When a metronome tics two or three times a second, one perceives an integral sequence, becoming aware of a rhythmic auditory series characterized by a perceptually distinct frequency. When the ticks come less often, however—at intervals of three seconds, say—the frequency or sequence no longer is perceived. Each physically discrete sound impulse remains an isolated perceptual event; each tick is no longer perceived as belonging to the same temporal field as the one that follows. Similar effects can be achieved by playing a recording of music or speech at a very slow rate. Music or spoken sentences are recognizable only when their elements (melody, rhythmic patterns, phrase) are presented at an optimal speed that permits significant perceptual unity; that is, only when they belong to the relative simultaneity of the psychological present.
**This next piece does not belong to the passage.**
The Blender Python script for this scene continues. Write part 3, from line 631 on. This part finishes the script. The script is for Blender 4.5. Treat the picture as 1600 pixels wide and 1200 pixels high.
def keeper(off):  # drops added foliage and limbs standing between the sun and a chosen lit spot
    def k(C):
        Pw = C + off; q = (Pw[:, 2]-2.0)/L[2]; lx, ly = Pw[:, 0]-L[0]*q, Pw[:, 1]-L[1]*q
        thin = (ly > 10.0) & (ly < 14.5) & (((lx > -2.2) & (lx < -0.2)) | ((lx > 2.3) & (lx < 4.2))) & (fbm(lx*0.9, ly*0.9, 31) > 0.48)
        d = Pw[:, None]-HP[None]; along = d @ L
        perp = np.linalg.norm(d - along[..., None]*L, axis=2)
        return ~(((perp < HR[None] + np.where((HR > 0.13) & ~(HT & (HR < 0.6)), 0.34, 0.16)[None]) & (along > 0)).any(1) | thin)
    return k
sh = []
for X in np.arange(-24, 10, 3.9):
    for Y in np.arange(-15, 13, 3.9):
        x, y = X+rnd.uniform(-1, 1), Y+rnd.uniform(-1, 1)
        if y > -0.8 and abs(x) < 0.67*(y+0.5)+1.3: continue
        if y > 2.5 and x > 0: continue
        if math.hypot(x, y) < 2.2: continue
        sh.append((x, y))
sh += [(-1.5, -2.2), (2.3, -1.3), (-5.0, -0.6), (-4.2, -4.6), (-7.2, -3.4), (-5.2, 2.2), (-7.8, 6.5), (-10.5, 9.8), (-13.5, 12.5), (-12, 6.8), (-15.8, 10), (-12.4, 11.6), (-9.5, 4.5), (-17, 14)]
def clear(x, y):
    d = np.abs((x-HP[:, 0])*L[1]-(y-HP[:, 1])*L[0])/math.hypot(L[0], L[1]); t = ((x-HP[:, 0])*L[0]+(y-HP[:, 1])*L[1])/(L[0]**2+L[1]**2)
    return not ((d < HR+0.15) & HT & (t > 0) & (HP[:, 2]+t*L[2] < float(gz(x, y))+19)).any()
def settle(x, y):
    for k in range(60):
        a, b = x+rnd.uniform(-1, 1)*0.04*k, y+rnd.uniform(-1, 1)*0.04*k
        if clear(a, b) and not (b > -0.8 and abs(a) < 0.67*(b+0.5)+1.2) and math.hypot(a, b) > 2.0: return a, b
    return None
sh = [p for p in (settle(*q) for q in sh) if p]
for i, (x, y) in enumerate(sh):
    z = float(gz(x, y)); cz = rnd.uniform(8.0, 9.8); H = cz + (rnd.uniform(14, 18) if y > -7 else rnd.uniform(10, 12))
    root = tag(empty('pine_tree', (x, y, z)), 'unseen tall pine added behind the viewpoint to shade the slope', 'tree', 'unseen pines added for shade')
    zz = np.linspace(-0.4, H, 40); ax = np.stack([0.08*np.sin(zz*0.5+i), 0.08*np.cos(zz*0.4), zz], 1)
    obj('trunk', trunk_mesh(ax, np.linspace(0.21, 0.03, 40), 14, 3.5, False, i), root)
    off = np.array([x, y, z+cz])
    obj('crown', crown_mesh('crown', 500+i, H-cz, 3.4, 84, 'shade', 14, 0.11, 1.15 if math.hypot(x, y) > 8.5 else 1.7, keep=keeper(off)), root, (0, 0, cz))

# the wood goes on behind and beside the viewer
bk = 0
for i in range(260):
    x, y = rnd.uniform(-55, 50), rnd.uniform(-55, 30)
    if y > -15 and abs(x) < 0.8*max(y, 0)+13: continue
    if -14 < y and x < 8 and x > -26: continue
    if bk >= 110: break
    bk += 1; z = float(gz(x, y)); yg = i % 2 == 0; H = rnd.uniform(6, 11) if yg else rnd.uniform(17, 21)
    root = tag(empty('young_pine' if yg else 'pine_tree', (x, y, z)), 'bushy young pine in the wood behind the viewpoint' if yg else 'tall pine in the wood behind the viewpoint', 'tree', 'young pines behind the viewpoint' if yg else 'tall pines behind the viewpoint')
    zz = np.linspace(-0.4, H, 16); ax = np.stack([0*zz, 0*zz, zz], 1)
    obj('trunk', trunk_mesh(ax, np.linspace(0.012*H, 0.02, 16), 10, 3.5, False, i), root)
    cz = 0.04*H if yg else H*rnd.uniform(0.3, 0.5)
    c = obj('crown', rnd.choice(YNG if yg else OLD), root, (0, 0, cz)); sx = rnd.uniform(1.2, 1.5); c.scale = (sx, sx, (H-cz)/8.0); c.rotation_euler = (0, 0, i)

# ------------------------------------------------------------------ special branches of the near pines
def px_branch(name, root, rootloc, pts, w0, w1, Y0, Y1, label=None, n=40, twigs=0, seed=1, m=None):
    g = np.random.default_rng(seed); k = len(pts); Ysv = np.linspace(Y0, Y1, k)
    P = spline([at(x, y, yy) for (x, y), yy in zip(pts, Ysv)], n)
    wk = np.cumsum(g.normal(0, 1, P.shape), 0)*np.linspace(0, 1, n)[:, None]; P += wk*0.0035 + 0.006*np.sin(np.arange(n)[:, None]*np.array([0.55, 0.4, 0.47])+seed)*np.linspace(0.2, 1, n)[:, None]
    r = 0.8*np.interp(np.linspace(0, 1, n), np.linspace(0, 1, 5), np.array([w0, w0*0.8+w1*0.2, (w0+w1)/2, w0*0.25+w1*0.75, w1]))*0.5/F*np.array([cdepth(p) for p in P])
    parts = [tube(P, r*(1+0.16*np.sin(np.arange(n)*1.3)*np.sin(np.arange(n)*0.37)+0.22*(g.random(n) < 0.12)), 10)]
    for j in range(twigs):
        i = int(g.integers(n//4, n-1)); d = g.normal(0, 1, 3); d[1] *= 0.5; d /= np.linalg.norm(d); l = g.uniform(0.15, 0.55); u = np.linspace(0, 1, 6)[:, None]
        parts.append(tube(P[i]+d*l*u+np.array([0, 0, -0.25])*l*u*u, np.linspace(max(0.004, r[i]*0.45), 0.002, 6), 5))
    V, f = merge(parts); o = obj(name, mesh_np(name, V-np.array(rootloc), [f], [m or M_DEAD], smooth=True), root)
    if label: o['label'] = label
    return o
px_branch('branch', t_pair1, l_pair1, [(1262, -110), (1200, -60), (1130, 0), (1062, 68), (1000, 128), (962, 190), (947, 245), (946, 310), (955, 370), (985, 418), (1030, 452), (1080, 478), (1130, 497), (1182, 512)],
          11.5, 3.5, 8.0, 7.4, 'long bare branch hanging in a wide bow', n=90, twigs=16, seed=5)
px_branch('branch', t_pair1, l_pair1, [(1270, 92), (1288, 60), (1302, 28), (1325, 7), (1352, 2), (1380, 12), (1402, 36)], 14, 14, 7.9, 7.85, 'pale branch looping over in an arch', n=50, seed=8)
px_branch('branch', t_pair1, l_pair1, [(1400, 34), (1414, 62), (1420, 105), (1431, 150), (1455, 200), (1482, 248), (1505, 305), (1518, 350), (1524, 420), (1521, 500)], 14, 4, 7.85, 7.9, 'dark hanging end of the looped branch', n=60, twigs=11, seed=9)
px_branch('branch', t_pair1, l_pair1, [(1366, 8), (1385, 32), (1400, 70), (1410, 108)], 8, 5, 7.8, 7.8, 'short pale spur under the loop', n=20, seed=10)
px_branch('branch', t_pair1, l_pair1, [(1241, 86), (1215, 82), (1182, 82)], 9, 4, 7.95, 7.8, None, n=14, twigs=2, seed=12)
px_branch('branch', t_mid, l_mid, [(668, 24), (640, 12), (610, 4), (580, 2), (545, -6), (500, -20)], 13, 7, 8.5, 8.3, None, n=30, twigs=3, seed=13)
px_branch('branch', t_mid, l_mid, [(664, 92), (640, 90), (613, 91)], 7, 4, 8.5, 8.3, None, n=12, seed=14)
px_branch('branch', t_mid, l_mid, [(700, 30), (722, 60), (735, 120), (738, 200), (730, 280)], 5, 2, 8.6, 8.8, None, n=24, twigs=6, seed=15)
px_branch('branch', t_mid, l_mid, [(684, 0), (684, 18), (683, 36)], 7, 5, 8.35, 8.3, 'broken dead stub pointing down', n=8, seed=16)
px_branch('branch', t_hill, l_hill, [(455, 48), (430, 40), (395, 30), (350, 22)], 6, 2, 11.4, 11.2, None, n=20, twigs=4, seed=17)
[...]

The perceived field of time also depends on the number of stimulus elements presented. When a clock strikes three or four times, one knows without counting that it is three or four o’clock. At noon one must count; the first chimes no longer belong to the psychological present that includes the last. Most people also can repeat a series of letters or numbers they hear, so long as there are no more than seven or eight elements. This ability varies with the degree of perceptual (e.g., semantic) organization among the elements. While most adults can apprehend only about eight letters, they can grasp and repeat without fault sentences of 20 to 25 syllables (see also attention: Perception and recall).
Perception of sequence
A series of physically discrete stimuli that impinge too rapidly on a sensory structure (e.g., flashes of light on the retina) may produce perceptual fusion; the flashes will be indiscriminable and will appear to be uninterrupted light. The experience of fusion yields to one of discontinuity over distinctive critical ranges of frequency for some of the senses: visual flicker appears under prescribed experimental conditions at about 60 flashes per second, auditory flutter at about 1,000 interruptions per second, and tactual vibration at about 4,000 pulses per second. These values depend on differences in the persistence of the receptor systems (e.g., how long an image is seen after removal of the stimulus).
The question of perceiving sequence hardly has meaning for the senses of taste and smell. Hearing appears to be particularly adapted to temporal perception, since the pattern of auditory excitement shows little inertial lag, closely following the physical duration of successive stimuli. Tactual function can give comparable results, but hearing has the practical superiority in everyday experience of reception at a distance.
When two heterogeneous stimuli (e.g., a flash and a click) are successively presented, the critical threshold for passing from perceived simultaneity to an awareness of succession is found for intervals that vary between 0.02 to 0.1 second, depending on the training of the subjects. The maximum interval for perceiving sequence is more difficult to measure. The minimum time intervals are largely determined by the immediate physiological conditions of direct perceiving, while the maximum intervals are obscured by the effects of other cognitive activities. Determining when direct perception ends and when memory takes over is difficult.
At any rate, awareness of unitary sequence ceases for pairs of auditory or visual stimuli when the interval between them increases to approximately two seconds. For perceptually organized stimuli (as in a rhythm, a melody, or a phrase) the interval may reach five seconds, as indicated by one’s ability to reproduce the pattern.
Between the upper and lower limits there are optimal values that seem most likely to produce perception of sequence. In the simple case of two homogeneous stimuli the optimum interval seems to be about 0.6 to 0.8 second. This is inferred from a series of clues: the same interval defines the tempo most frequently adopted in spontaneous motor activity (e.g., tapping, walking) and corresponds to the heart rate. It is the interval that is most precisely reproduced by subjects in experiments; shorter intervals tend to be overestimated and longer ones underestimated. Stimuli repeated at that rate are subjectively judged to proceed most comfortably, without appearing to rush each other as in faster tempos and with no tendency to be separately perceived as at slower frequencies.